Philippines implements tax refund for foreign tourists   

The Philippines has introduced a Value-Added Tax (VAT) Refund System for non-resident tourists, a move expected to drive growth in shopping tourism. The implementing rules and regulations (IRR) of Republic Act No. 12079 were formally signed on Monday at the Department of Finance (DOF) in Manila.  

The law, signed by President Ferdinand Marcos Jr. in December 2024, allows foreign visitors to claim VAT refunds on purchases worth at least PHP3,000 (€48.19), provided the goods are taken out of the country within 60 days.  

Ceremonial signing of the VAT Refund for Nonresident Tourists Act on 24 March, Monday, at the Department of Finance (DOF) office in Manila, Philippines. (Source: Department of Tourism – Philippines/Facebook)

Department of Tourism (DOT) Secretary Christina Garcia Frasco welcomed the initiative, saying it will encourage higher tourist spending. “The signing of the VAT refund law by our President and the subsequent signing of the IRR comes at an opportune time for our country, where tourism spending is at an all-time high,” Frasco said. “According to the World Travel and Tourism Council, tourists in the Philippines spend the highest per capita among our ASEAN neighbours at no less than $2,073. With this VAT refund act, we expect to generate even greater benefits for our local tourism stakeholders.”  

Frasco also highlighted the broader economic benefits. “The ripple effect of this law will extend beyond retail to accommodations, transport, and other related services.”  

Economic benefits from tourist spending  

Department of Finance Secretary Ralph Recto underscored the economic impact of the VAT refund system, noting its potential to increase business activity and employment. “With a multiplier effect of 1.97, every PHP100 (€1.61) spent by a tourist generates PHP197 (€3.16) in economic output,” he said.  

Recto emphasised that increased tourist spending will translate to more business opportunities, jobs, and government revenues. “More money spent by foreign tourists means more businesses created, more Filipino workers hired, more jobs provided, higher incomes for our people, and more revenues for the government to collect. That’s the simple formula for growth,” he added.  

Echoing these sentiments, Office of the Special Assistant to the President for Investment and Economic Affairs (OSAPIEA) Secretary Frederick Go said the law will have a far-reaching impact. “This new law will encourage more tourism, more tourism spending, which means more revenue for our stores, more jobs for Filipinos, and more growth for our economy,” he stated.  

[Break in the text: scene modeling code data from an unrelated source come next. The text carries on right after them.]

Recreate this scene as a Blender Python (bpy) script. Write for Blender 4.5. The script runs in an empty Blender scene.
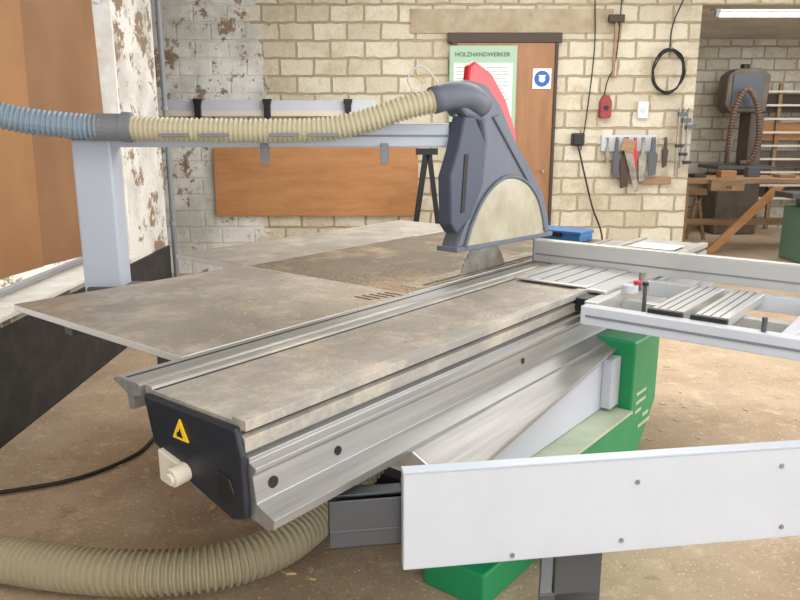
import bpy, bmesh, math, random
from mathutils import Vector, Matrix
random.seed(7)
sc = bpy.context.scene
COL = sc.collection

# ---------------------------------------------------------------- materials
def lin(c):
    r = []
    for x in c[:3]:
        x = x/255.0
        r.append(x/12.92 if x <= 0.04045 else ((x+0.055)/1.055)**2.4)
    return (r[0], r[1], r[2], 1.0)

def newmat(name):
    m = bpy.data.materials.new(name); m.use_nodes = True
    nt = m.node_tree
    b = nt.nodes['Principled BSDF']
    return m, nt, b

def mat(name, col, rough=0.5, metal=0.0, col2=None, scale=6.0, bump=0.0, bscale=40.0, detail=6, stretch=None, lo=0.35, hi=0.65, alpha=None, emit=None, dust=None, dlo=0.5, dhi=0.75, dsc=3.2):
    m, nt, b = newmat(name)
    N, L = nt.nodes, nt.links
    b.inputs['Base Color'].default_value = lin(col)
    b.inputs['Roughness'].default_value = rough
    b.inputs['Metallic'].default_value = metal
    if alpha is not None: b.inputs['Alpha'].default_value = alpha
    if emit:
        b.inputs['Emission Color'].default_value = lin(col)
        b.inputs['Emission Strength'].default_value = emit
    tc = N.new('ShaderNodeTexCoord')
    vec = tc.outputs['Object']
    raw = vec
    if stretch:
        mp = N.new('ShaderNodeMapping'); mp.inputs['Scale'].default_value = stretch
        L.new(vec, mp.inputs['Vector']); vec = mp.outputs['Vector']
    if col2:
        n = N.new('ShaderNodeTexNoise'); n.inputs['Scale'].default_value = scale
        n.inputs['Detail'].default_value = detail; n.inputs['Roughness'].default_value = 0.65
        L.new(vec, n.inputs['Vector'])
        r = N.new('ShaderNodeValToRGB')
        r.color_ramp.elements[0].position = lo; r.color_ramp.elements[0].color = lin(col)
        r.color_ramp.elements[1].position = hi; r.color_ramp.elements[1].color = lin(col2)
        L.new(n.outputs['Fac'], r.inputs['Fac'])
        out = r.outputs['Color']
        if dust:
            n3 = N.new('ShaderNodeTexNoise'); n3.inputs['Scale'].default_value = dsc; n3.inputs['Detail'].default_value = 12; n3.inputs['Roughness'].default_value = 0.78
            L.new(raw, n3.inputs['Vector'])
            r3 = N.new('ShaderNodeValToRGB'); r3.color_ramp.elements[0].position = dlo; r3.color_ramp.elements[1].position = dhi
            L.new(n3.outputs['Fac'], r3.inputs['Fac'])
            x = N.new('ShaderNodeMix'); x.data_type = 'RGBA'
            L.new(r3.outputs['Color'], x.inputs[0]); L.new(out, x.inputs[6]); x.inputs[7].default_value = lin(dust); out = x.outputs[2]
        L.new(out, b.inputs['Base Color'])
    if bump:
        n2 = N.new('ShaderNodeTexNoise'); n2.inputs['Scale'].default_value = bscale
        n2.inputs['Detail'].default_value = 4
        L.new(vec, n2.inputs['Vector'])
        bp = N.new('ShaderNodeBump'); bp.inputs['Strength'].default_value = bump; bp.inputs['Distance'].default_value = 0.01
        L.new(n2.outputs['Fac'], bp.inputs['Height']); L.new(bp.outputs['Normal'], b.inputs['Normal'])
    return m

def wallmat(name, axis, plaster_at=None, cA=(210,204,186), cB=(188,180,160), mortar=(156,143,120), sgn=-1, blocks=True):
    """painted block wall, optionally turning into peeling plaster past a coordinate"""
    m, nt, b = newmat(name); N, L = nt.nodes, nt.links
    b.inputs['Roughness'].default_value = 0.85
    tc = N.new('ShaderNodeTexCoord')
    sp = N.new('ShaderNodeSeparateXYZ'); L.new(tc.outputs['Object'], sp.inputs[0])
    nd = N.new('ShaderNodeTexNoise'); nd.inputs['Scale'].default_value = 9.0; nd.inputs['Detail'].default_value = 5; L.new(tc.outputs['Object'], nd.inputs['Vector'])
    va = N.new('ShaderNodeVectorMath'); va.operation = 'MULTIPLY_ADD'
    L.new(nd.outputs['Color'], va.inputs[0]); va.inputs[1].default_value = (0.035,0.035,0.035); L.new(tc.outputs['Object'], va.inputs[2])
    spd = N.new('ShaderNodeSeparateXYZ'); L.new(va.outputs[0], spd.inputs[0])
    cb = N.new('ShaderNodeCombineXYZ'); L.new(spd.outputs[axis], cb.inputs[0]); L.new(spd.outputs[2], cb.inputs[1])
    def noise(s, d=8, r=0.6):
        n = N.new('ShaderNodeTexNoise'); n.inputs['Scale'].default_value = s; n.inputs['Detail'].default_value = d
        n.inputs['Roughness'].default_value = r; L.new(tc.outputs['Object'], n.inputs['Vector']); return n.outputs['Fac']
    def ramp(f, p0, p1, c0=(0,0,0), c1=(255,255,255)):
        r = N.new('ShaderNodeValToRGB'); e = r.color_ramp.elements
        e[0].position = p0; e[1].position = p1; e[0].color = lin(c0); e[1].color = lin(c1)
        L.new(f, r.inputs['Fac']); return r.outputs['Color']
    def mix(f, a, c):
        x = N.new('ShaderNodeMix'); x.data_type = 'RGBA'
        for s, v in ((0, f), (6, a), (7, c)):
            if isinstance(v, tuple): x.inputs[s].default_value = lin(v)
            elif isinstance(v, float): x.inputs[s].default_value = v
            else: L.new(v, x.inputs[s])
        return x.outputs[2]
    pl = mix(ramp(noise(2.2, 6), 0.42, 0.62), (222,222,217), (186,186,180))
    pl = mix(ramp(noise(14.0, 6), 0.6, 0.72), pl, (170,164,152))
    pl = mix(ramp(noise(3.4, 12, 0.78), 0.535, 0.56), pl, (138,120,100))
    pl = mix(ramp(noise(5.0, 12, 0.8), 0.63, 0.65), pl, (98,80,64))
    hn = noise(16.0)
    if blocks:
        br = N.new('ShaderNodeTexBrick'); L.new(cb.outputs[0], br.inputs['Vector'])
        br.inputs['Scale'].default_value = 1.0
        br.inputs['Brick Width'].default_value = 0.33; br.inputs['Row Height'].default_value = 0.165
        br.inputs['Mortar Size'].default_value = 0.014; br.inputs['Mortar Smooth'].default_value = 0.4
        br.inputs['Color1'].default_value = lin(cA); br.inputs['Color2'].default_value = lin(cB); br.inputs['Mortar'].default_value = lin(mortar)
        base = br.outputs['Color']
        base = mix(ramp(noise(3.4, 10, 0.75), 0.48, 0.68), base, (174,160,134))
        base = mix(ramp(noise(30.0, 4), 0.60, 0.74), base, (150,138,116))
        ad2 = N.new('ShaderNodeMath'); ad2.operation = 'ADD'; L.new(br.outputs['Fac'], ad2.inputs[0]); L.new(hn, ad2.inputs[1]); hgt = ad2.outputs[0]
        if plaster_at is not None:
            ma = N.new('ShaderNodeMath'); ma.operation = 'MULTIPLY_ADD'
            L.new(sp.outputs[axis], ma.inputs[0]); ma.inputs[1].default_value = 0.9*sgn; ma.inputs[2].default_value = -0.9*sgn*plaster_at
            ad = N.new('ShaderNodeMath'); ad.operation = 'ADD'; L.new(ma.outputs[0], ad.inputs[0]); L.new(noise(2.6, 8, 0.65), ad.inputs[1])
            base = mix(ramp(ad.outputs[0], 0.5, 0.53), base, pl)
    else:
        base = pl; hgt = noise(5.0, 12, 0.8)
    L.new(base, b.inputs['Base Color'])
    bp = N.new('ShaderNodeBump'); bp.inputs['Strength'].default_value = 0.7; bp.inputs['Distance'].default_value = 0.015; bp.invert = True
    L.new(hgt, bp.inputs['Height']); L.new(bp.outputs['Normal'], b.inputs['Normal'])
    return m

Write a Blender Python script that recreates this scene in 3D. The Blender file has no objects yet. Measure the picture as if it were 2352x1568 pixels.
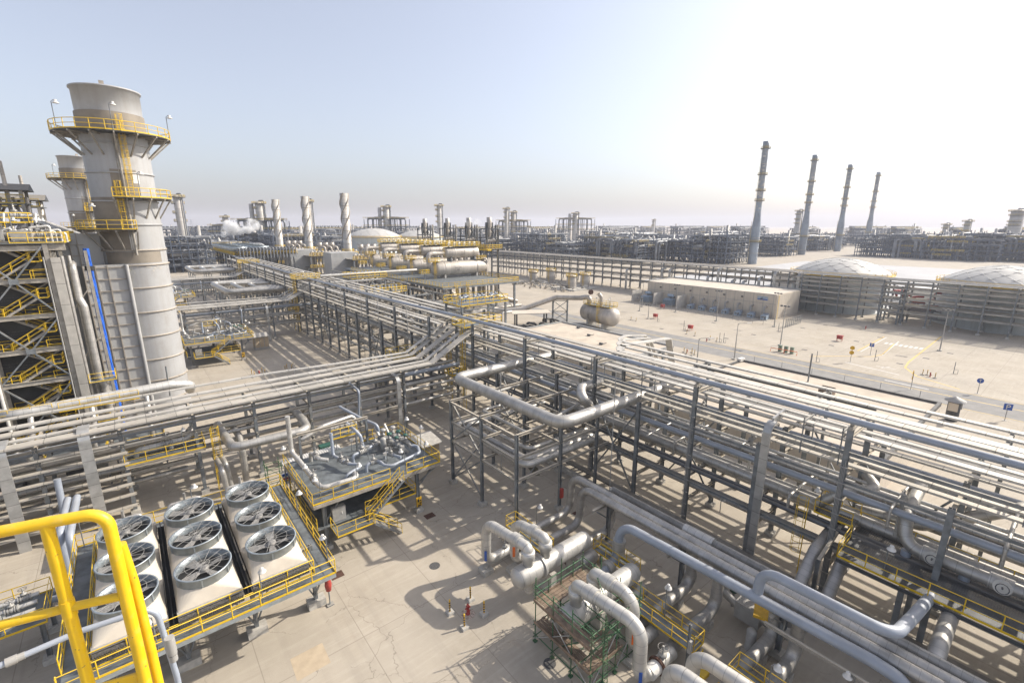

Go also noted that industries outside the VAT refund scope will benefit, including hotels, restaurants, and transport services. “It enhances our appeal as a premier travel destination, giving visitors yet another reason to choose and ‘Love the Philippines,’” he said.  

Integrated resort expansion to drive tourism growth  

Beyond tax incentives, the Philippine Amusement and Gaming Corporation (PAGCOR) earlier revealed an expansion plan for integrated resort casinos in the country. A new property in Entertainment City is scheduled to open in 2025, followed by developments in Cebu and Boracay by 2026. An economic zone in Central Luzon is also planned for 2027.